The Journal says Warren’s company, Energy Transfer, is pursuing legal action against Greenpeace USA, claiming that during 2016, their various groups affiliated with them financed attacks on the Dakota Access Pipeline and spread false information about the company and its project. During that period, the pipeline was a central issue in the environmental movement’s opposition to large fossil fuel edifices (like pipelines) that was eventually completed in 2017.

In 2016, the WSJ says eco-terrorists gathered at the North Dakota pipeline construction site to prevent the $3.8 billion project from proceeding, leading to occasional violent confrontations between protesters and law enforcement. The lawsuit, which demands $300 million in damages, could potentially devastate Greenpeace USA, but it does not threaten Greenpeace’s international operations because the organization’s primary governing body in the Netherlands does not hold assets in the U.S.

Initially, the company attempted to file the lawsuit in federal court but had to refile in state court after the federal judge dismissed the original case. The WSJ reports Energy Transfer is pursuing this legal action under racketeering statutes (i.e. RICO) that were used against organized crime syndicates.

Warren’s lawsuit further alleges, the Journal says, that Greenpeace USA was largely to blame for delaying the pipeline’s construction and causing Energy Transfer millions of dollars in additional costs.

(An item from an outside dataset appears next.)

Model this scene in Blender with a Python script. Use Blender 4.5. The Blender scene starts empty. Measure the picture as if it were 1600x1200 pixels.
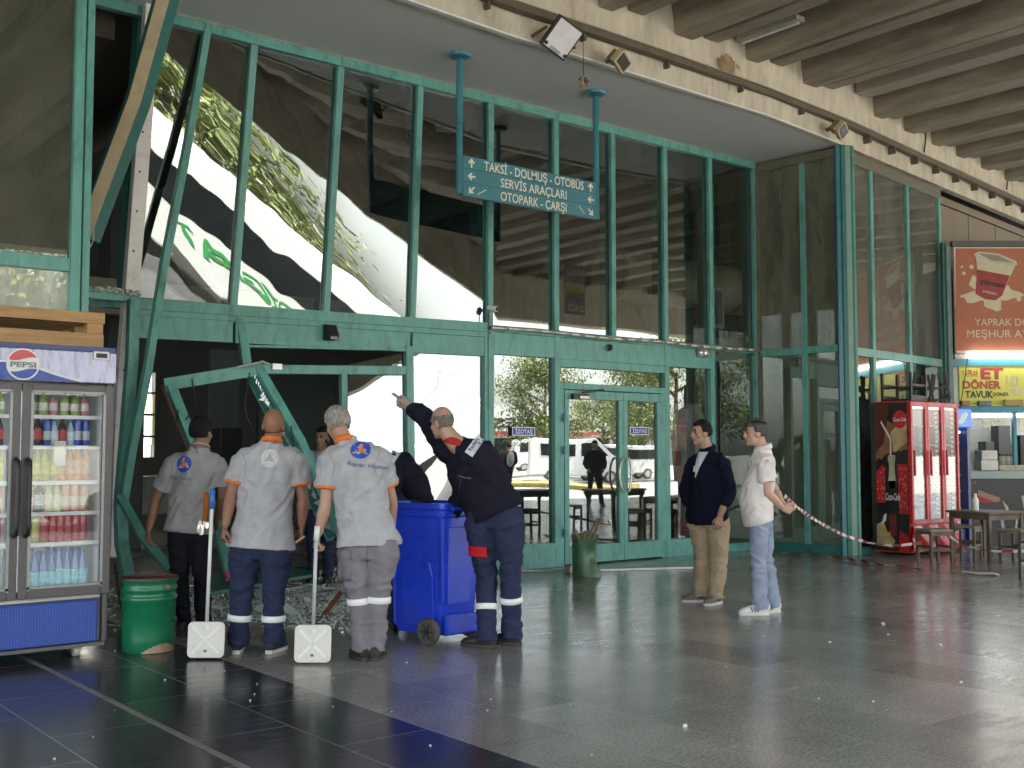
import bpy, bmesh, math, random
import numpy as np
from mathutils import Vector, Matrix, noise
from mathutils.bvhtree import BVHTree
V = Vector
rad = math.radians
sc = bpy.context.scene
col = sc.collection
random.seed(7)

# ------------------------------------------------------------------ camera, world, sun, exposure
F_PX, AZ, CAM = 1735.0, rad(38.9), V((0.0, -10.5, 1.42))
PITCH = math.atan(107.0 / F_PX)
cd = bpy.data.cameras.new('camera'); cam = bpy.data.objects.new('camera', cd); col.objects.link(cam)
cd.sensor_width = 36.0; cd.lens = F_PX / 1600 * 36.0; cd.clip_start = 0.1; cd.clip_end = 3000
cam.location = CAM; cam.rotation_euler = (rad(90) + PITCH, 0, -AZ)
sc.camera = cam
SUN_EL, SUN_ROT = rad(60), rad(40)          # rotation measured clockwise from +Y
world = bpy.data.worlds.new('World'); sc.world = world; world.use_nodes = True
wn = world.node_tree
sky = wn.nodes.new('ShaderNodeTexSky'); sky.sky_type = 'NISHITA'; sky.sun_disc = False
sky.sun_elevation = SUN_EL; sky.sun_rotation = SUN_ROT; sky.dust_density = 3.0; sky.air_density = 1.2
hz = wn.nodes.new('ShaderNodeHueSaturation'); hz.inputs['Saturation'].default_value = 0.35   # thin white cloud
wn.links.new(sky.outputs[0], hz.inputs['Color']); wn.links.new(hz.outputs[0], wn.nodes['Background'].inputs[0])
wn.nodes['Background'].inputs[1].default_value = 0.15
sl = bpy.data.lights.new('sun', 'SUN'); sl.energy = 4.0; sl.angle = rad(0.5); sl.color = (1.0, 0.95, 0.86)
so = bpy.data.objects.new('sun', sl); col.objects.link(so)
sdir = V((math.sin(SUN_ROT) * math.cos(SUN_EL), math.cos(SUN_ROT) * math.cos(SUN_EL), math.sin(SUN_EL)))
so.rotation_euler = (-sdir).to_track_quat('-Z', 'Y').to_euler(); so.location = (0, 0, 60)
sc.view_settings.view_transform = 'Standard'; sc.view_settings.look = 'None'
sc.view_settings.exposure = 3.15; sc.view_settings.gamma = 1.0
sc.cycles.max_bounces = 10; sc.cycles.diffuse_bounces = 5; sc.cycles.glossy_bounces = 5
sc.cycles.transparent_max_bounces = 16; sc.cycles.sample_clamp_indirect = 12.0
sc.cycles.caustics_reflective = False; sc.cycles.caustics_refractive = False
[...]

Greenpeace, however, argues that the lawsuit could suppress free speech and insists that it merely supported the protests against the pipeline. None the less, one possibility the group is preparing for is bankruptcy if the legal outcome is not favorable to them.

It is high time someone stood up to groups like Greenpeace and, hopefully, the affects of Kelcy Warren’s lawsuit will be sufficient to put the brakes on a lot of unethical, if not outright illegal, conduct on the part of environmentalist groups. What Greenpeace and other climate cult groups do to companies, like Energy Transfer, is wrong and not within the bounds of protected speech. Mr. Warren is right that eco-terrorist groups should pay for their misconduct.